So I was having a conversation with a friend about the word chortle, I really love this word… I would like to chortle, I think I might from time to time, but generally speaking it always seemed to me something that plump people do, a deep belly chuckle that involves a lot of happy stomach jiggling. Or babies who are always round and, well, rather fat, and do a good bit of chortling when not drooling or crying. Being tall and thin, it seemed rather beyond my abilities…though I swear I never giggle.
I was happy to find that apart from people with large bellies, chortling is also a technical term used to describe some of the communication between chinchillas. Just look at this:
I don’t know the genius who is responsible for this sign, nor quite how to explain the presence of chinchillas at San Francisco’s aquarium on the bay, but was very happy about both.
Still, the word chortle seemed to require a bit more investigation. So investigate I did. And was astounded and amazed to find that the word was actually invented by Lewis Carroll in the immortal poem Jabberwocky (at least, that’s what wiktionary says).
Now I have been in love with this poem ever since I first read it at a very tender age, it is perhaps my favourite poem of all time, though my love for it is slightly different then my love for the poetry of Akhmatova, Neruda, Heaney, and even Poe. And it’s a bit…well no, I am immensely excited and happy and well nigh overjoyed in the amazement to find it was first coined there in 1871
‘O frabjous day! Callooh! Callay!’ He chortled in his joy.
I never knew.

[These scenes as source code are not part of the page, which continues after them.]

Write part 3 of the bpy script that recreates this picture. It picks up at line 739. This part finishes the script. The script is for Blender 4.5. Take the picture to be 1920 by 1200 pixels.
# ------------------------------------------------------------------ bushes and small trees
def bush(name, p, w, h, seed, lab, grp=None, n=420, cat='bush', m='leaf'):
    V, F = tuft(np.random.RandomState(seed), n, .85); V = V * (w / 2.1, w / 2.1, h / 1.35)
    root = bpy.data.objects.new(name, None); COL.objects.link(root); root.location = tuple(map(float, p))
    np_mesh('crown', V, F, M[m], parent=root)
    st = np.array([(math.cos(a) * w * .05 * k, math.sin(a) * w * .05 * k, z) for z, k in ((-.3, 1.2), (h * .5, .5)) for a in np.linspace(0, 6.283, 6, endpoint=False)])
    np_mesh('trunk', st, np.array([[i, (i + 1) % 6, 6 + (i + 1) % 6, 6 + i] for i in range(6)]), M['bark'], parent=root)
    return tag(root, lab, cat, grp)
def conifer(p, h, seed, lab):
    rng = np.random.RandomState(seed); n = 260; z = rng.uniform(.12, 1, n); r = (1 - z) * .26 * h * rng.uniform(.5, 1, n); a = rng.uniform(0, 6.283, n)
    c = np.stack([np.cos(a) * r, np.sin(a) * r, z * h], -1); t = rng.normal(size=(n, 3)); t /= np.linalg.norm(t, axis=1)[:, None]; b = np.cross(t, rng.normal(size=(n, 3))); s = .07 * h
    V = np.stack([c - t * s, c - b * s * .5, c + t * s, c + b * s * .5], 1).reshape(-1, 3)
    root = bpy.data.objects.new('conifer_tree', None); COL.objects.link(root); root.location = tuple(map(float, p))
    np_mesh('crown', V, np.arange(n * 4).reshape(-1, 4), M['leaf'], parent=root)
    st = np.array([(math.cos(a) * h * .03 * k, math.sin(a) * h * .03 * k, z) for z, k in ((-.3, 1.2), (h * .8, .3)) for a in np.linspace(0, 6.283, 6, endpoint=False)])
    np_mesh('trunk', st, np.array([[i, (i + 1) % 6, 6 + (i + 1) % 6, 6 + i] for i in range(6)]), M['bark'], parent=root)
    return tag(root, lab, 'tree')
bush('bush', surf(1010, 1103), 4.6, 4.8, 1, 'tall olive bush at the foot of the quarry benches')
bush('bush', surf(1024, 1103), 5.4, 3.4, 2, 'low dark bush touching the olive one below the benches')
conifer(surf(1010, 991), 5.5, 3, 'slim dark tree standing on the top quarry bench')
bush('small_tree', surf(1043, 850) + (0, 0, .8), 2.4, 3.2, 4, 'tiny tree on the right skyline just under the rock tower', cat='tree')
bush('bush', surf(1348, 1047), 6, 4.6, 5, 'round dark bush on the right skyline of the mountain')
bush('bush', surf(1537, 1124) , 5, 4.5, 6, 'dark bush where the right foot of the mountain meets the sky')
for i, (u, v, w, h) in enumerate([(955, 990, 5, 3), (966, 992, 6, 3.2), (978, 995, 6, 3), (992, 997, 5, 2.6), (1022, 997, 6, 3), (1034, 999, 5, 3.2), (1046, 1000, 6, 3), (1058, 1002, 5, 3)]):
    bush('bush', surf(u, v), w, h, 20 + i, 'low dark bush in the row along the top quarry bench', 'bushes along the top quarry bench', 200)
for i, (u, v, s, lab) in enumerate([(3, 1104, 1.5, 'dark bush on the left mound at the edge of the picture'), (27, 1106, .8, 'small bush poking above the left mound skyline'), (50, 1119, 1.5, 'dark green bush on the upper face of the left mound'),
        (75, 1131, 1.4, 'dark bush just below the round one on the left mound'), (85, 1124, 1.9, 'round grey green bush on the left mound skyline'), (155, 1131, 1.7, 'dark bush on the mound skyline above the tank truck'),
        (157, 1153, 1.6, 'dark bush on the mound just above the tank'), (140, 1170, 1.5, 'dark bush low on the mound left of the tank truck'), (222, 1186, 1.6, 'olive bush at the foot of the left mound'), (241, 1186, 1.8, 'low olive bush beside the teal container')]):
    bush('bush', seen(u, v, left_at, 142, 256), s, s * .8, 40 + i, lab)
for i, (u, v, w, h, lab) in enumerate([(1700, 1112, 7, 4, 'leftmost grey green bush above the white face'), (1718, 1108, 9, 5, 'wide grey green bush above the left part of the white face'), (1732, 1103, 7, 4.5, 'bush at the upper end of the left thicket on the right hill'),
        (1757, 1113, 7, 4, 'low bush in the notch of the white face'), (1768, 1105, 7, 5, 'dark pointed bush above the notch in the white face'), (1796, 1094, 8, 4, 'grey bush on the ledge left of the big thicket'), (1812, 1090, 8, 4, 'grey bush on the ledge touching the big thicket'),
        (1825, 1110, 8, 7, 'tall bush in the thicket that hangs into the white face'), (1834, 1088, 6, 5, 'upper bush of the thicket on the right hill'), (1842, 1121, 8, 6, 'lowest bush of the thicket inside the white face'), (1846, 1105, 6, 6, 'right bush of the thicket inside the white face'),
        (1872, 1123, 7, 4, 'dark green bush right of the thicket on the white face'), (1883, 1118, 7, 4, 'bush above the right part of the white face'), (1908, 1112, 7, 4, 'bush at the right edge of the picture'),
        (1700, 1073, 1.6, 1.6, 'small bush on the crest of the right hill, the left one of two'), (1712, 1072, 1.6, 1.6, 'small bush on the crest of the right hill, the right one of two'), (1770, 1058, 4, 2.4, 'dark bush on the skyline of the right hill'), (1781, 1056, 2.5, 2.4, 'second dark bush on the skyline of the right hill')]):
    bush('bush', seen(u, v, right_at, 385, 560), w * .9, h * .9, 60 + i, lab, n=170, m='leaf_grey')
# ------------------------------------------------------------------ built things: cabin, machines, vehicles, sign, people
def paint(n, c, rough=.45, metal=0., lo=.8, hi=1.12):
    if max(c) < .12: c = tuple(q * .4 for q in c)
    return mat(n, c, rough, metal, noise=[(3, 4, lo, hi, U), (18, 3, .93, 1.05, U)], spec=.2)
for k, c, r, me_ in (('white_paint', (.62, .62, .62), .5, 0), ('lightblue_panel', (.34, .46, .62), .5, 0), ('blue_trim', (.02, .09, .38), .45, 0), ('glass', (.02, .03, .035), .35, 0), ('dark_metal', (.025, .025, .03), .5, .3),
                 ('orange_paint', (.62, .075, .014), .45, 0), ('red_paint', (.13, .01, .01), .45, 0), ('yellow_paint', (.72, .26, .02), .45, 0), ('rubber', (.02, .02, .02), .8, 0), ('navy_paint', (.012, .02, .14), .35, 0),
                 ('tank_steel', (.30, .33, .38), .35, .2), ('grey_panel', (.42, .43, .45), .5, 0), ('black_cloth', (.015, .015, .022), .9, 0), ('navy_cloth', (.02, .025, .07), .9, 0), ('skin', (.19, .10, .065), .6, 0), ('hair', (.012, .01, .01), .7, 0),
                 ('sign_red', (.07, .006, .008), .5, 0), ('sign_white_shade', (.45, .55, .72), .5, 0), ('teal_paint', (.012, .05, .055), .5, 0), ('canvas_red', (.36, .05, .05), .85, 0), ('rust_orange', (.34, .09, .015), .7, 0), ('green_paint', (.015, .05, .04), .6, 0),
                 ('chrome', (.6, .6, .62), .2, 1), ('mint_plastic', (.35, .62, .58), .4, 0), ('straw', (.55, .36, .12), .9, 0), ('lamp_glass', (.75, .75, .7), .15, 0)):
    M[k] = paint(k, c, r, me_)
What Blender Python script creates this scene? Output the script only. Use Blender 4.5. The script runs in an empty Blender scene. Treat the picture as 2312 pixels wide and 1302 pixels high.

The Merriam-Webster dictionary says it can also mean to sing or chant exultantly, but I think they’re utterly wrong, and obviously not as in tune with the great Carrollian mind as I am…how could they say such a thing after writing that the etymology of the word is “probably a blend of chuckle and snort?”
But I think this much discussion calls for the complete poem
‘Twas brillig, and the slithy toves
Did gyre and gimble in the wabe;
All mimsy were the borogoves,
And the mome raths outgrabe.“Beware the Jabberwock, my son!
The jaws that bite, the claws that catch!
Beware the Jubjub bird, and shun
The frumious Bandersnatch!”He took his vorpal sword in hand:
Long time the manxome foe he sought—
So rested he by the Tumtum tree,
And stood awhile in thought.And as in uffish thought he stood,
The Jabberwock, with eyes of flame,
Came whiffling through the tulgey wood,
And burbled as it came!One, two! One, two! and through and through
The vorpal blade went snicker-snack!
He left it dead, and with its head
He went galumphing back.“And hast thou slain the Jabberwock?
Come to my arms, my beamish boy!
O frabjous day! Callooh! Callay!”
He chortled in his joy.‘Twas brillig, and the slithy toves
Did gyre and gimble in the wabe;
All mimsy were the borogoves,
And the mome raths outgrabe.
And I am newly reminded about the importance of using frabjous much more regularly. Of whiffling and burbling and the sound of snicker-snack. I do often use galumph, having once had a cat who used that as his regular mode of transport. And I know this is an out and out nonsense poem that has since had reams of very learned sillyness written about it, but ’twas magical the world it created for me as a kid. And the doors it opened in language. And the frumious bandersnatch remains one of my favourite creatures ever…I’m still hoping to meet one, though not in a dark alley.
And it only adds to the happiness of chortling chinchillas.